Monday 11 February 2013

The Freedom to Write: Muh Nee?

So, a few weeks back, I wrote this post in which I talked about what I think (most) writers actually want from their writing. Rather than talking in terms of 'making a living', I broke it down in terms of three kinds of freedom to write; financial, social/cultural and personal/psychological. I thought at the time there was more to be said, so I'm going to do a post on each of these kinds of freedom, and financial freedom is first up.

J.P. Sartre said that there are only two elements of the human condition which are truly universal; we all have to work (i.e. earn enough to sustain ourselves), and we're all going to die eventually. He was a cheery fellow.

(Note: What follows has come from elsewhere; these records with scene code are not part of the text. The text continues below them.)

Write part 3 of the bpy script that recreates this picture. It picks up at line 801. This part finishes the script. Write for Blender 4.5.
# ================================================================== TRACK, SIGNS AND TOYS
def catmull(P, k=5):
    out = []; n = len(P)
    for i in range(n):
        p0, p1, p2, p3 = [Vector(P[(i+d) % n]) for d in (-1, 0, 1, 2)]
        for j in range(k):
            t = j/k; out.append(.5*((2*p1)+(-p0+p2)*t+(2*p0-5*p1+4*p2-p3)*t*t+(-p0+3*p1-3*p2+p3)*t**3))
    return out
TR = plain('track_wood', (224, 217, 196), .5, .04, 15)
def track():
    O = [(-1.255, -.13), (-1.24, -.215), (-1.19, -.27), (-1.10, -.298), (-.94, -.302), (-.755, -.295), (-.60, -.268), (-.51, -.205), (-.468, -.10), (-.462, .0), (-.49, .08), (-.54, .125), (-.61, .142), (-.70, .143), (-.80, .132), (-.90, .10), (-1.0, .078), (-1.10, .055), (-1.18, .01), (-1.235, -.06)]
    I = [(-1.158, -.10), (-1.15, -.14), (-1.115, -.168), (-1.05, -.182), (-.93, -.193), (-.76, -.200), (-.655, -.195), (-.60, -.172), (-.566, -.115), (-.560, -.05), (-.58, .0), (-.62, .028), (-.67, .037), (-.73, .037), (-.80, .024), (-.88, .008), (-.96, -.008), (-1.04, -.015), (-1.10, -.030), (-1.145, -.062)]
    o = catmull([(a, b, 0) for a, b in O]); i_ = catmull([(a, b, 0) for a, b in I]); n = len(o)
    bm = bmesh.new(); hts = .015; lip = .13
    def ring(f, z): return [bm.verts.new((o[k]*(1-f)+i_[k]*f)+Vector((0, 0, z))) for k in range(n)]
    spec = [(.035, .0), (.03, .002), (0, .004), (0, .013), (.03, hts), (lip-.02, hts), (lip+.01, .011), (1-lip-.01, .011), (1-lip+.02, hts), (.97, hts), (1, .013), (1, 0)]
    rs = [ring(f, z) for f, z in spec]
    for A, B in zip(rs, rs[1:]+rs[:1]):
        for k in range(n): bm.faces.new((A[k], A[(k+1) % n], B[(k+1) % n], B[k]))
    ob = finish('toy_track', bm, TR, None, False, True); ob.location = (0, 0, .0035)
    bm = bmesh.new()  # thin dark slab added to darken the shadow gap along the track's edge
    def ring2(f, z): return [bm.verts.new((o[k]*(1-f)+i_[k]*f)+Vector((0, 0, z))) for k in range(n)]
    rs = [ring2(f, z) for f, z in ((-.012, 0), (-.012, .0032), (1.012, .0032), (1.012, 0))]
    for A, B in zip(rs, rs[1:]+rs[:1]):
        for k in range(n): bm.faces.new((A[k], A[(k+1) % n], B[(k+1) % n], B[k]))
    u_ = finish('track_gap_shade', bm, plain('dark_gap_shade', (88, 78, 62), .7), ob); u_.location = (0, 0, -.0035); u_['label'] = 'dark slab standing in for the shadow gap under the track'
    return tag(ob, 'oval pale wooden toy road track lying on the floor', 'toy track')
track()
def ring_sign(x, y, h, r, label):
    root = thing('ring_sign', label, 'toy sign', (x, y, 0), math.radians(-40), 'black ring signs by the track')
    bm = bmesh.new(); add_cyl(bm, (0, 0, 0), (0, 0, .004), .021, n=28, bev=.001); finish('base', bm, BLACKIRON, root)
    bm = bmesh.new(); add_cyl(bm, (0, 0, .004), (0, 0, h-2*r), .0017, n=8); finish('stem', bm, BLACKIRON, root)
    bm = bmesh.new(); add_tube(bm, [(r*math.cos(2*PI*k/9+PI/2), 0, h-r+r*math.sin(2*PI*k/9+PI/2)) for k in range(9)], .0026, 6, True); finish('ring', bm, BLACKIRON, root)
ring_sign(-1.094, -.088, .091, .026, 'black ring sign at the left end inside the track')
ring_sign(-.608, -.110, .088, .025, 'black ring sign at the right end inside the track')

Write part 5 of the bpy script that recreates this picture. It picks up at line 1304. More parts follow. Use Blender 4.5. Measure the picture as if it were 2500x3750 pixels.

But he's probably right that those two facts are as close as it gets to universal. What it means, in practice, is that we have limited time to play with. We spend a third of our lives asleep, and the better part of another third in work. Factor in all the millions of domestic tasks that make up life as well, and most of us as 'pre-career' writers have to make do with maybe ten hours a week of writing time (I'm actually quite lucky - albeit cash poor - in this regard).

And this is one case where time really is money. Somewhere between a sixth and a third of your life will be spent in money-earning activities. That's a huge slice. Every hour of writing that pays financial dividends comes out of that share rather than out of family time, or personal hygeine time, or sleeping time (or, if you do NaNoWriMo, all three...). To put it another way, every hour of writing time that pays is an hour that doesn't cost - it is, financially, a free hour in which to write.

Now, I've said before, and with all the persistence of a broken record, that writing to get rich is a bad idea. I fight that battle because I believe that getting into writing with primarily financial aspirations rather than literary ones is a painful, discouraging experience which at best wastes a lot of someone's time. That doesn't mean that I don't want to get rich from my writing, or that I don't want to make a living at it - it's just that the writing is the motivation, and the money (and the marketing activities that accrue it) is the means, not the other way round.

So my question is this; at what point are you financially free to write? What counts, from a financial perspective, as a career in writing? At what point do you feel like you can give up, or cut back on, the day-job?

The general question 'what does it mean to have a career in writing?' is a very hard one to answer, and ranges over a complicated set of topics. But the financial question, because it deals with a precise decimal quantity - the amount of money you want to be making - should at least be answerable. It's a simple question of what you want to be able to do in addition to writing.

This year is going to cost me a little under £5000 for rent, bills and food (I live pretty frugally, and in a cheap city). Being a writer means (to me) needing a computer on which to write, and an internet connection by which to distribute and promote my work. I also want to keep my musical instruments and consoles in working order. Call that, for just-on-the-safe-side purposes, another £1000. I want some sort of a social life (£10-20 a week, i.e. an extra £500-1000). Then there's the question of up-front costs for writing-related stuff (in particular, formatting for print and editing, both things I've largely dodged paying for so far - but this can't last), which could get quite high but which aren't at the moment featuring in my planning.

Call it £7500 total, and let's say that's a half-decent absolute minimum for one person to survive on. We can guess that I'll need to get somewhere between £10,000 and £13,000 in sales revenue, depending on the precise structre of tax and royalty calculations if I'm going to cover this year from my writing (I'm almost certainly not). But that's a baseline.

That's what it will take for me to think I can give up the day-job. The precise amount you settle on will probably be different, but it's unlikely to be smaller (I'm seriously not kidding about how frugal my living costs are). Want to run a car? Add at least £1000 per year for fuel, taxes and insurance. Buying a house? Several thousand, every year, in mortgage payments. Want to support a family? Add at least £10,000, plus a further £5000 for each child beyond the first - all per year.

This, ultimately, is why I don't like the idea of writing for the money - I feel like I've got a huge mountain to climb just to make my £7,500, and if I was measuring success by how close I got to that target rather than how much writing I get to do and how good I feel my writing is, I would probably have already had all the hope crushed out of me. Know your goal before you make a serious commitment to this business - and don't forget just how big a mountain you'll have to climb to get there.